You know what I’m talking about; you find yourself in a chat with someone who is really good at chatting; you just know that he or she cut their teeth on AOL Instant Messenger in school and has been honing those skills  – like Rocky, running up the stairs – by texting, ever since he or she got their first phone. I’m talking about someone who has a firm grip on grammar, an internal library of pop culture references and an impeccable sense of comic timing. Someone who combines the skills of typing, spelling and linking into one magical chatting skill set. Someone who is ready for the chatting Olympics, except that there isn’t one.

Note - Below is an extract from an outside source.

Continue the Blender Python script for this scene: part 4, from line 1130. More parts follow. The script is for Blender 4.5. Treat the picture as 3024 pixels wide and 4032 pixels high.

Sometimes I’m just sad that certain g-chats can’t have an audience. I was sad like that tonight, but then I realized that a chat can, in fact be witnessed by everyone, thanks to the miracle of blogging.

So without further ado, I present to you a new feature that I hope to post every few weeks: The G-Chat Dispatch. The first one is with MFA colleague Kate Gorton of Curses in Cursive. Kate is one of those people who has mastered the English language just so that she can smack it around and make it give her its lunch money. It’s only fitting that she’d kick off this series. Below is a short but sweet chat I had with her this evening.

It was prompted by my away message today: Meeting a very close friend’s baby today. Cue Elton John singing The Circle of Life.

8:04 PM             Kate: does your status mean you’re going to Simba that baby?
                             as in, hold  him/her out over the savannah? cuz…i approve.
                             …as long as all of the zebras and wildebestes bow.
                             me: I was going to do that, but I couldn’t find some guy to
                             sing “Naaaaaaaaaasivegna” or whatever it is.
8:05 PM             Kate: goddamnit. they should be on retainer.
                             me: You know, I’ve Simbaed every cat I’ve ever owned.
                             Kate: pshh, if you don’t, it’s just a waste of a cat.
8:06 PM             me: For serious. And everyone knows that cats loooove that.
                             Kate: it’s only their favorite thing. after baths and crinkly
                             plastic bags
                              me: And oral hygiene.
                             Kate: duhhhh
8:07 PM            okay. this 30 page paper is not going to write itself 🙂 Tty!
                             me: Laters!
*”g-chat” is Google’s chat program, if you’re not chat-savvy.